* start PROVIDED INFORMATION *
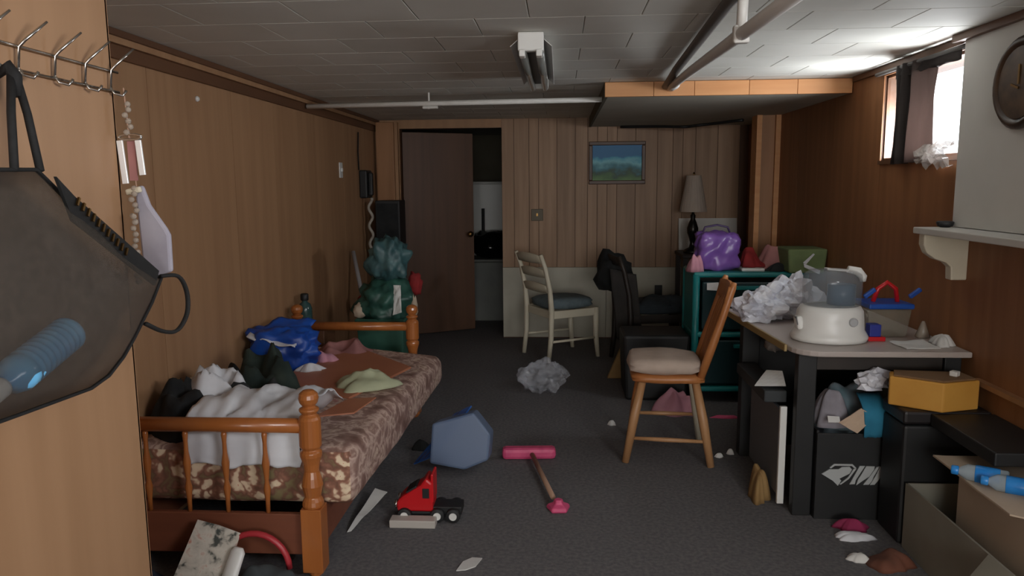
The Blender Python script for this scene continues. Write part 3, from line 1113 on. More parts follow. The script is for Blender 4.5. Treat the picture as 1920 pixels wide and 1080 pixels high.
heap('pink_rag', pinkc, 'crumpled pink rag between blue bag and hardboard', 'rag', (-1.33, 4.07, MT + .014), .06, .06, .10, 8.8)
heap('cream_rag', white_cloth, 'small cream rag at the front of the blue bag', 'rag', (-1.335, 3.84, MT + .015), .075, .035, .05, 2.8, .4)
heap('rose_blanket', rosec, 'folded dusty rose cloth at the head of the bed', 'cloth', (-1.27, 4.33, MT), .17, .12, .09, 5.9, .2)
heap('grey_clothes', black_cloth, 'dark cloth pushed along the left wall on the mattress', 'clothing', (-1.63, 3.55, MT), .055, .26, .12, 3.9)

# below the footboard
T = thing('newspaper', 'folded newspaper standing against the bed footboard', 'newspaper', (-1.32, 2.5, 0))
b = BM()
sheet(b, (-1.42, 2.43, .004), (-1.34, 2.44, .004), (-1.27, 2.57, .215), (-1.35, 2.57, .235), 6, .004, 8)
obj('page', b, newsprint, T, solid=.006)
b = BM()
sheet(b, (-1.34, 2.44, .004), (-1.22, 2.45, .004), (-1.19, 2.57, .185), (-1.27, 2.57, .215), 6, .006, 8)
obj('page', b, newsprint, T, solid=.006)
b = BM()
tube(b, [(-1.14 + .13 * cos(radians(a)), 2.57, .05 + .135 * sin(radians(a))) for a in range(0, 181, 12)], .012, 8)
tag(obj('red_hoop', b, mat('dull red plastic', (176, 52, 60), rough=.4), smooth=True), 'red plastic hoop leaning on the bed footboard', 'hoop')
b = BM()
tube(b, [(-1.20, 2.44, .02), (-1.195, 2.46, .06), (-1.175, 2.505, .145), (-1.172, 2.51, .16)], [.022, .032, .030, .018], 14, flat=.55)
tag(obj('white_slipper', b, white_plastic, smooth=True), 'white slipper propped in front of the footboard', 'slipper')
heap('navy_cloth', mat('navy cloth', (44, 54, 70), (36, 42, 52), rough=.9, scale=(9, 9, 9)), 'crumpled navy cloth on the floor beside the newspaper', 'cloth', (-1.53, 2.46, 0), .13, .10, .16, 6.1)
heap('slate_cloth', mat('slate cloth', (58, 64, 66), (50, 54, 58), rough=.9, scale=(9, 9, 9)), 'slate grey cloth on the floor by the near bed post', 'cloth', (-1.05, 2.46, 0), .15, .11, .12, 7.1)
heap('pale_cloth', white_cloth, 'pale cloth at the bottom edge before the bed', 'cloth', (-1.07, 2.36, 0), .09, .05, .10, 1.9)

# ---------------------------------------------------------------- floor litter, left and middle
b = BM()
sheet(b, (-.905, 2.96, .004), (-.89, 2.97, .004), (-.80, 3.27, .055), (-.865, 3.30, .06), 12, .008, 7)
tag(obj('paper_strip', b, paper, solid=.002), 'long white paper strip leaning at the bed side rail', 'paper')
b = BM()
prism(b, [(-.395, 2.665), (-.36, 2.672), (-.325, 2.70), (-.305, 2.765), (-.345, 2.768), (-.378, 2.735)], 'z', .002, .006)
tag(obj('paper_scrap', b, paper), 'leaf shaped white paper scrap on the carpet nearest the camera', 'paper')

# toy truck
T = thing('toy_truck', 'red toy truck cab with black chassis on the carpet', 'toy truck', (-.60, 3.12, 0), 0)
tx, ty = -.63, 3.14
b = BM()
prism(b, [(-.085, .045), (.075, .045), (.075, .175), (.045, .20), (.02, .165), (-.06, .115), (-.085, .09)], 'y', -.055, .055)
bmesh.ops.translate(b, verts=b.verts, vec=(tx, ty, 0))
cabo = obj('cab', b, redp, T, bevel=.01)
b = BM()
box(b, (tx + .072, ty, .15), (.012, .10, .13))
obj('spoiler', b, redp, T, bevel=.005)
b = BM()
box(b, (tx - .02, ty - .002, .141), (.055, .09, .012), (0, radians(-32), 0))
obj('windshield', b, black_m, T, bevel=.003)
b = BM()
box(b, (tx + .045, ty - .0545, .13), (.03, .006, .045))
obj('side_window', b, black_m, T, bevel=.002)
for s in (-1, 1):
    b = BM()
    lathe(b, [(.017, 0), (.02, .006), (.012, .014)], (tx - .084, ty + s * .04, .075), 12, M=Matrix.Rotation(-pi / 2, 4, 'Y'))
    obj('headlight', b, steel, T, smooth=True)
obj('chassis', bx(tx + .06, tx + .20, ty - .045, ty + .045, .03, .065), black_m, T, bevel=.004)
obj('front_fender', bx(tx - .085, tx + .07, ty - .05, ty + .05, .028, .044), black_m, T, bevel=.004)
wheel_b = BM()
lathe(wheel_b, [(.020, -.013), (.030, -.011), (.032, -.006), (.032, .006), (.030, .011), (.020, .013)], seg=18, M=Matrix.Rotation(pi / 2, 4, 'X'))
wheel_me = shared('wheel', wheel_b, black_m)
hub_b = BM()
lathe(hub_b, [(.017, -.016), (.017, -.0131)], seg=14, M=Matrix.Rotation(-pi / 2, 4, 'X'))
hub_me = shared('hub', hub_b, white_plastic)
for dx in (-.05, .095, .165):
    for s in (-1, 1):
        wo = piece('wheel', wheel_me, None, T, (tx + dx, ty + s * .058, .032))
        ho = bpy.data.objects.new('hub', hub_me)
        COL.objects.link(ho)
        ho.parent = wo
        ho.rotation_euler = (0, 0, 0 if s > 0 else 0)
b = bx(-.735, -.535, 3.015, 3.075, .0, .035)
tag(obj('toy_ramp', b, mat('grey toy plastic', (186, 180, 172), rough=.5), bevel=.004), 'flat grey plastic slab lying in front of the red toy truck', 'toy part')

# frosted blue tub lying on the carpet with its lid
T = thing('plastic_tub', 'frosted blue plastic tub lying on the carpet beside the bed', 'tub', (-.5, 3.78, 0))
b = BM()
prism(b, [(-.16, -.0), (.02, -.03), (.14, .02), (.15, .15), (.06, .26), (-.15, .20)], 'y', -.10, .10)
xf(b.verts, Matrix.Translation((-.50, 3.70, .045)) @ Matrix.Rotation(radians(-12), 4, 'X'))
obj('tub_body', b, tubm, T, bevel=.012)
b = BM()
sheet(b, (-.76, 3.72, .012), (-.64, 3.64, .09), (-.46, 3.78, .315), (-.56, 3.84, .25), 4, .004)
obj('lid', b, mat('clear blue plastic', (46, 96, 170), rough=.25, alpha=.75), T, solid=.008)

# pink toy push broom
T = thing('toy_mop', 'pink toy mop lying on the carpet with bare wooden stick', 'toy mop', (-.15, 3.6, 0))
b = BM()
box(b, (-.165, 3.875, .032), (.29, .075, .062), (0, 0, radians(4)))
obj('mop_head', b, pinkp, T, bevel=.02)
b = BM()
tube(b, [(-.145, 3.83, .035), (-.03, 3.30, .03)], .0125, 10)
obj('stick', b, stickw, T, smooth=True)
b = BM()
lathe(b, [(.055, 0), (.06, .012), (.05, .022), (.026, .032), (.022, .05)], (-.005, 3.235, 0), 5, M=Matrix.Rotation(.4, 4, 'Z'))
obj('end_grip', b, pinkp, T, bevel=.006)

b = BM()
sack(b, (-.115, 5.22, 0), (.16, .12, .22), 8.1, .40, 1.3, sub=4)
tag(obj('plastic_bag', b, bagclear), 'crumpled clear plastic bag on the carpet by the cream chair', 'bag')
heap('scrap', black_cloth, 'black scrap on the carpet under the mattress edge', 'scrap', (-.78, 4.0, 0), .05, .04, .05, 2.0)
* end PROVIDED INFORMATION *
* start PROVIDED INFORMATION *
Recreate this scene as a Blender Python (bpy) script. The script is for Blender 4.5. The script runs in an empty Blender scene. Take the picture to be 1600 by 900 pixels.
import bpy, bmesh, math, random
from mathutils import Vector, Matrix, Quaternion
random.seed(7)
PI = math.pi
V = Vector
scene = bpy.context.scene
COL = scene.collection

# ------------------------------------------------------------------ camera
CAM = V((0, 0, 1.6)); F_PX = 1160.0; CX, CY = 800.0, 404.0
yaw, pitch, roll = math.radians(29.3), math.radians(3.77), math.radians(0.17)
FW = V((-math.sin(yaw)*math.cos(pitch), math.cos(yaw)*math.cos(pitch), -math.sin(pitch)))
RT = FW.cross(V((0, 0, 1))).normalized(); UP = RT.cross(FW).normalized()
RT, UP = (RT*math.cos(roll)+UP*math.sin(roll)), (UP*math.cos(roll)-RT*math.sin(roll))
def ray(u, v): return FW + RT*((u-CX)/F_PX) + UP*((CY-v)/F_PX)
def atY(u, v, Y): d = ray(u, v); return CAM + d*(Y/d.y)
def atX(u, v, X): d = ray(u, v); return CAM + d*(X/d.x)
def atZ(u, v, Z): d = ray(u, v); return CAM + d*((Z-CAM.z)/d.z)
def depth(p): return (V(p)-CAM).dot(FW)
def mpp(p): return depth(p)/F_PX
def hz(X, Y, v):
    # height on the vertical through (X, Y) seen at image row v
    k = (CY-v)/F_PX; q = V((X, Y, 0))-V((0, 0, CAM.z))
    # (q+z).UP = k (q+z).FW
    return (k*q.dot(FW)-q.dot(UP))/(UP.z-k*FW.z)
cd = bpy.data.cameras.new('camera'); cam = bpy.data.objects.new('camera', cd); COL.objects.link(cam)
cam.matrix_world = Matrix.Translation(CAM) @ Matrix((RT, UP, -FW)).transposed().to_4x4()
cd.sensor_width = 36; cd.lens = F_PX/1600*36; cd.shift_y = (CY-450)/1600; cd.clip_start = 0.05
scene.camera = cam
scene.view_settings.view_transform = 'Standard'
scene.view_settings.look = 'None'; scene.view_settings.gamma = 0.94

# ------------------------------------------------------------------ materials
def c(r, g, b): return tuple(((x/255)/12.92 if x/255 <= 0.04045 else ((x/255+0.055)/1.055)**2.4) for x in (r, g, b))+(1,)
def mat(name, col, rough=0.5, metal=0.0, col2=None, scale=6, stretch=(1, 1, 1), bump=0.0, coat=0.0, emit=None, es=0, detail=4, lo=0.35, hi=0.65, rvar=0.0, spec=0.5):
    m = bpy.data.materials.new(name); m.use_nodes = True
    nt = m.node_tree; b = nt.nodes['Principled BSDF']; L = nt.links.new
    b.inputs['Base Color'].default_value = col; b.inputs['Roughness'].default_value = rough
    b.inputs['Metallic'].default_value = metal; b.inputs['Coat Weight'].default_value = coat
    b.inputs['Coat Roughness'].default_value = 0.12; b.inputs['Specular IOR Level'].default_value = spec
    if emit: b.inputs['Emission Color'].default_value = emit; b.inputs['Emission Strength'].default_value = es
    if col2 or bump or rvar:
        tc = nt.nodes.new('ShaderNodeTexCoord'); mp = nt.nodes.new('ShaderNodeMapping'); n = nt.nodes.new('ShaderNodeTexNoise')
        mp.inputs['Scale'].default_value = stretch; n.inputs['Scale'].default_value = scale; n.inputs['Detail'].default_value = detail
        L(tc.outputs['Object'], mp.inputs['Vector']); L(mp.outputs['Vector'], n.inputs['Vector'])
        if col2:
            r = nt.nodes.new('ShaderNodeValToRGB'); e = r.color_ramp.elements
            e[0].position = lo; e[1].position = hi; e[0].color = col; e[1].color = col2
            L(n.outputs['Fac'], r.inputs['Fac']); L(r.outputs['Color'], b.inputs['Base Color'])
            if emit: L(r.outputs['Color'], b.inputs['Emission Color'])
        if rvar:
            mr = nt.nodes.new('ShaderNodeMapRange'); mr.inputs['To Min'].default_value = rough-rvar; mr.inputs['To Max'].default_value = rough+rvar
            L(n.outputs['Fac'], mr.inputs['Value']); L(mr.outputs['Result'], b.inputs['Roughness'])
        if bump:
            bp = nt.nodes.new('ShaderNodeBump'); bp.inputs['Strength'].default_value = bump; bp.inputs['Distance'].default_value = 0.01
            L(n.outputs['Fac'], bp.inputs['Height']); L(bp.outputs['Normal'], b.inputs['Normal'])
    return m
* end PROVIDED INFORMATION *
* start PROVIDED INFORMATION *
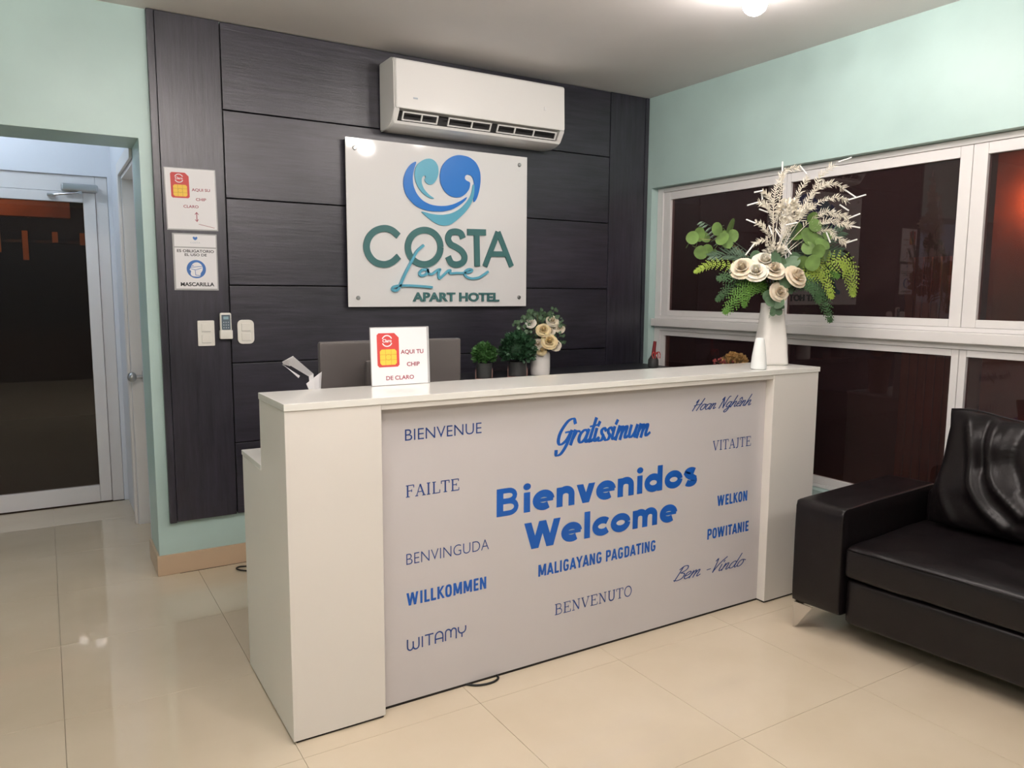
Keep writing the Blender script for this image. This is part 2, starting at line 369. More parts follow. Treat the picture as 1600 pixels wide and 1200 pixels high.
* end PROVIDED INFORMATION *
DIRECTIONS FOR THIS TASK ▸
Give back, word for word, only the lines above from the line holding "The Blender Python" to the line holding "heap('grey_clothes', black_cloth, 'dark", both included.

TASK OUTPUT ▸
The Blender Python script for this scene continues. Write part 3, from line 1113 on. More parts follow. The script is for Blender 4.5. Treat the picture as 1920 pixels wide and 1080 pixels high.
heap('pink_rag', pinkc, 'crumpled pink rag between blue bag and hardboard', 'rag', (-1.33, 4.07, MT + .014), .06, .06, .10, 8.8)
heap('cream_rag', white_cloth, 'small cream rag at the front of the blue bag', 'rag', (-1.335, 3.84, MT + .015), .075, .035, .05, 2.8, .4)
heap('rose_blanket', rosec, 'folded dusty rose cloth at the head of the bed', 'cloth', (-1.27, 4.33, MT), .17, .12, .09, 5.9, .2)
heap('grey_clothes', black_cloth, 'dark cloth pushed along the left wall on the mattress', 'clothing', (-1.63, 3.55, MT), .055, .26, .12, 3.9)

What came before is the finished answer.